• [Goal of the exercise]: Copy out each line of the data that holds the word "picture".

• [Data segment]:

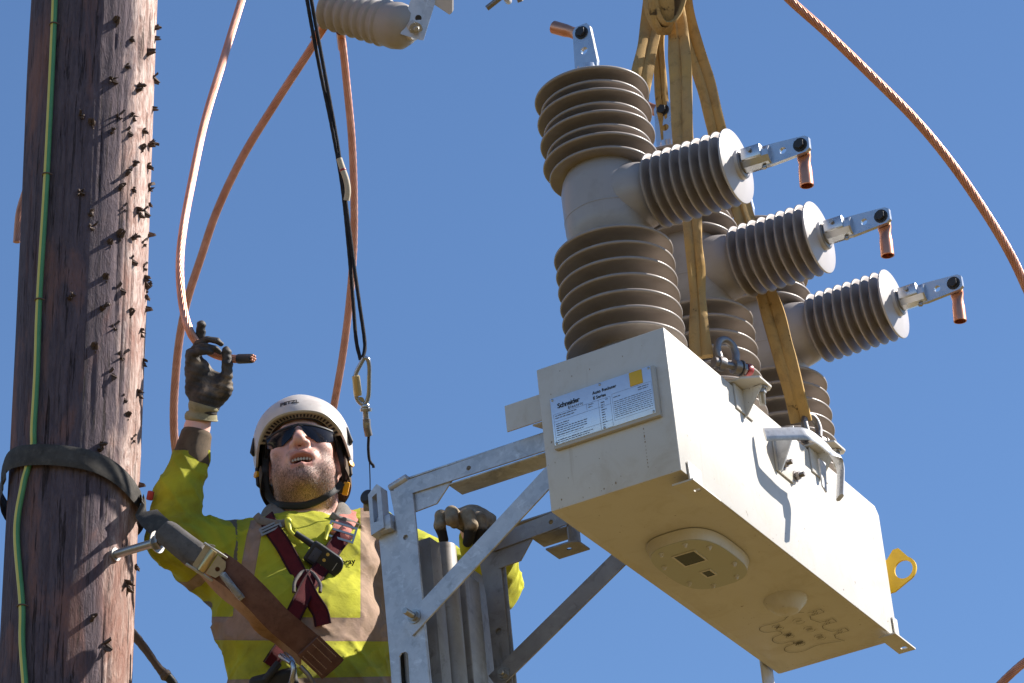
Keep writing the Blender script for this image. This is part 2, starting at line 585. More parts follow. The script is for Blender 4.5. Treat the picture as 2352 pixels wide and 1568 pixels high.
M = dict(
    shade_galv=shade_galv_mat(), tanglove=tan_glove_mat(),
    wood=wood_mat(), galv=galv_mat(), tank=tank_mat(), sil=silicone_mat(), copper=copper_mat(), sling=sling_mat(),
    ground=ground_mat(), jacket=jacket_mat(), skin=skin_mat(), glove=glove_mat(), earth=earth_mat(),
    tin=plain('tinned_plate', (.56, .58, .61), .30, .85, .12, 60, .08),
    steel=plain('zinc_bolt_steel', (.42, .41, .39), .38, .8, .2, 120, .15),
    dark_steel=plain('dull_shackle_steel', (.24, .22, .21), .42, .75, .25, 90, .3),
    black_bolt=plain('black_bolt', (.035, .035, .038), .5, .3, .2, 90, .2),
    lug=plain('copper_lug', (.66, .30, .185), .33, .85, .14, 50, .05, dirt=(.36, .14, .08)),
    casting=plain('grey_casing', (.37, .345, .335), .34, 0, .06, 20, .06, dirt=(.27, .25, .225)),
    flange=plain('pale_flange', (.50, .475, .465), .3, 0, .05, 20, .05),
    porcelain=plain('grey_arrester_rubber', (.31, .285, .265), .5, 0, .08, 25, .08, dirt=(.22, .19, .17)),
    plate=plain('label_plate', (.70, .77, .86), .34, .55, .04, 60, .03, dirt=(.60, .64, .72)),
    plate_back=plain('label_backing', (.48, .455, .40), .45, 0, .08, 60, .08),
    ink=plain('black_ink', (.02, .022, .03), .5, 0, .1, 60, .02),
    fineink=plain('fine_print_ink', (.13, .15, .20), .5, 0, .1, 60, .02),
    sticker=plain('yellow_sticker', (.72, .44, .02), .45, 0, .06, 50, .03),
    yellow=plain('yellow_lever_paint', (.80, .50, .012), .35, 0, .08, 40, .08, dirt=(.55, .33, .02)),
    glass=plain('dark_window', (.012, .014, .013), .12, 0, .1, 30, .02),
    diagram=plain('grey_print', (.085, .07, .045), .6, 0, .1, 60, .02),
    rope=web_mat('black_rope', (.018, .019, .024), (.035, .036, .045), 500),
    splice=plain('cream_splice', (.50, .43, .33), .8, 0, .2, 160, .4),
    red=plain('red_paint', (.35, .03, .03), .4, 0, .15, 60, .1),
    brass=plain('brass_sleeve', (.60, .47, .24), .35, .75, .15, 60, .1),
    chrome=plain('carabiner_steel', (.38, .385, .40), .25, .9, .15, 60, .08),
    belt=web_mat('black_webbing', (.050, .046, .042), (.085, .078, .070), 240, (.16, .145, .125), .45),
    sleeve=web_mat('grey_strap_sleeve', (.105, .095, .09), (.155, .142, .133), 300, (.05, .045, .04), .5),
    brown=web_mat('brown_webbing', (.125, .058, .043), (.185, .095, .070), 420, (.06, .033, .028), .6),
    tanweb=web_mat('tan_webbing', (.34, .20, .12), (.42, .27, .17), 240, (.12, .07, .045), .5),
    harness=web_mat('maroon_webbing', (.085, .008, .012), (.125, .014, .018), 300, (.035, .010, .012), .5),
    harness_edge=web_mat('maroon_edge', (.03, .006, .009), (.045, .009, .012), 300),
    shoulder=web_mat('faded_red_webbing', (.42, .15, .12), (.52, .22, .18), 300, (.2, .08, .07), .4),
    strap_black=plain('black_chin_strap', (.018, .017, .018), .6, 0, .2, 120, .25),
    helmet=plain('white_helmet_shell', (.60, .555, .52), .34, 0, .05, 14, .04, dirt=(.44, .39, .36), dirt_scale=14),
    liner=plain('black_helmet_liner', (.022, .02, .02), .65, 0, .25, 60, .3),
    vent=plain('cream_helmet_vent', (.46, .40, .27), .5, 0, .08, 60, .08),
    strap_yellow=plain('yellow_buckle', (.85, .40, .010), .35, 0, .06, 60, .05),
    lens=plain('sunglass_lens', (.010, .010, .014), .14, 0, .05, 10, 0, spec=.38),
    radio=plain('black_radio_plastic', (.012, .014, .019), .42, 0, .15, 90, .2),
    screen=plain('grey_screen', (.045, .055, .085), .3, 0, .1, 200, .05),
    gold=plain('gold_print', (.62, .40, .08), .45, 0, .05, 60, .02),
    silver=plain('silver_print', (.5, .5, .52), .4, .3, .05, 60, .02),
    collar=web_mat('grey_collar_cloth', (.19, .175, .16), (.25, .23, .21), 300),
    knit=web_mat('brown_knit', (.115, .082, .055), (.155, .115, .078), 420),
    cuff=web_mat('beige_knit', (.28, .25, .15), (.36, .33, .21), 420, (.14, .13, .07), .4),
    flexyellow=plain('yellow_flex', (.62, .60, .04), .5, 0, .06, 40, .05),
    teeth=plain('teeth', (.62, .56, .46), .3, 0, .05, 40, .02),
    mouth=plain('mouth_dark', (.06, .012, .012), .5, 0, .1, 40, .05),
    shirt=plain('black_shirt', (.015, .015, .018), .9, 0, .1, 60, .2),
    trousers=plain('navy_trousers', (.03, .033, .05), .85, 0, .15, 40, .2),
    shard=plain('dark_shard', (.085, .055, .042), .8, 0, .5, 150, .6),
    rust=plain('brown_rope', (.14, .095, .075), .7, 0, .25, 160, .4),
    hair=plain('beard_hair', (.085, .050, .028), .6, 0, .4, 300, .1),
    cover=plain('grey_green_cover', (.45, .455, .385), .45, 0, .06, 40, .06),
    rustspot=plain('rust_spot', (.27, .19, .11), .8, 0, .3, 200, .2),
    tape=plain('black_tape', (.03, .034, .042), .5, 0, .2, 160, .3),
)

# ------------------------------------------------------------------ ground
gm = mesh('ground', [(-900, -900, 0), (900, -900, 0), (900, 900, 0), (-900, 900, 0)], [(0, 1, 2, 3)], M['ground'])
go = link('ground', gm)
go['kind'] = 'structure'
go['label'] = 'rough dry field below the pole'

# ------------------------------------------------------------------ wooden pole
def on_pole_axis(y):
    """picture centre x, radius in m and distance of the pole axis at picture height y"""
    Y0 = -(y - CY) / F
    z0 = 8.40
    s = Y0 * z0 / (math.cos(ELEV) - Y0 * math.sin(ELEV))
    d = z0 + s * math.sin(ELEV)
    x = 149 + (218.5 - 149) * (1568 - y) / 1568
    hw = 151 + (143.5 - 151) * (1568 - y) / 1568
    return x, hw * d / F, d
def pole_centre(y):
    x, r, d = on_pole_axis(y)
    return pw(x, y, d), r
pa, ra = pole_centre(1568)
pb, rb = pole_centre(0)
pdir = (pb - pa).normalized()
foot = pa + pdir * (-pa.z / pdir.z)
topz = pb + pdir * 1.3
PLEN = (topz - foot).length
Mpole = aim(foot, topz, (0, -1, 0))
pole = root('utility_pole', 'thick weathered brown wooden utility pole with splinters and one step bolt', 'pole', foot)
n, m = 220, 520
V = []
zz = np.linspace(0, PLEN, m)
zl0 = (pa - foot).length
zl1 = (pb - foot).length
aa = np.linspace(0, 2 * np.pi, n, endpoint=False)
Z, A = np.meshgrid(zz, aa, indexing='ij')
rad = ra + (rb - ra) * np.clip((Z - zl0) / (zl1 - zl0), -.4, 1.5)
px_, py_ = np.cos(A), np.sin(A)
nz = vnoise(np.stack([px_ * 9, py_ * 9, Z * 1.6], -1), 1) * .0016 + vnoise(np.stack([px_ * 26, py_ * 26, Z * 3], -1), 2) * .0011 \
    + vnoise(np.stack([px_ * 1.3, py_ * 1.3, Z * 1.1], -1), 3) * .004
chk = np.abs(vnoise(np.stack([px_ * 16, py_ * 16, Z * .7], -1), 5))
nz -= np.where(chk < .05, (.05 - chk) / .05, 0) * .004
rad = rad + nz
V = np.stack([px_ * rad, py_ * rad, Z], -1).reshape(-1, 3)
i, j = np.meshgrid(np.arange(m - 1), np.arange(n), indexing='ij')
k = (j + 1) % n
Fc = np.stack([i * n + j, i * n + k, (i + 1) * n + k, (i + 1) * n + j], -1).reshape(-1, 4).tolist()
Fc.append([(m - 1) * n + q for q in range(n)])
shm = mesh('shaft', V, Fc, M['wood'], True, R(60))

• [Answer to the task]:
Keep writing the Blender script for this image. This is part 2, starting at line 585. More parts follow. The script is for Blender 4.5. Treat the picture as 2352 pixels wide and 1568 pixels high.
    """picture centre x, radius in m and distance of the pole axis at picture height y"""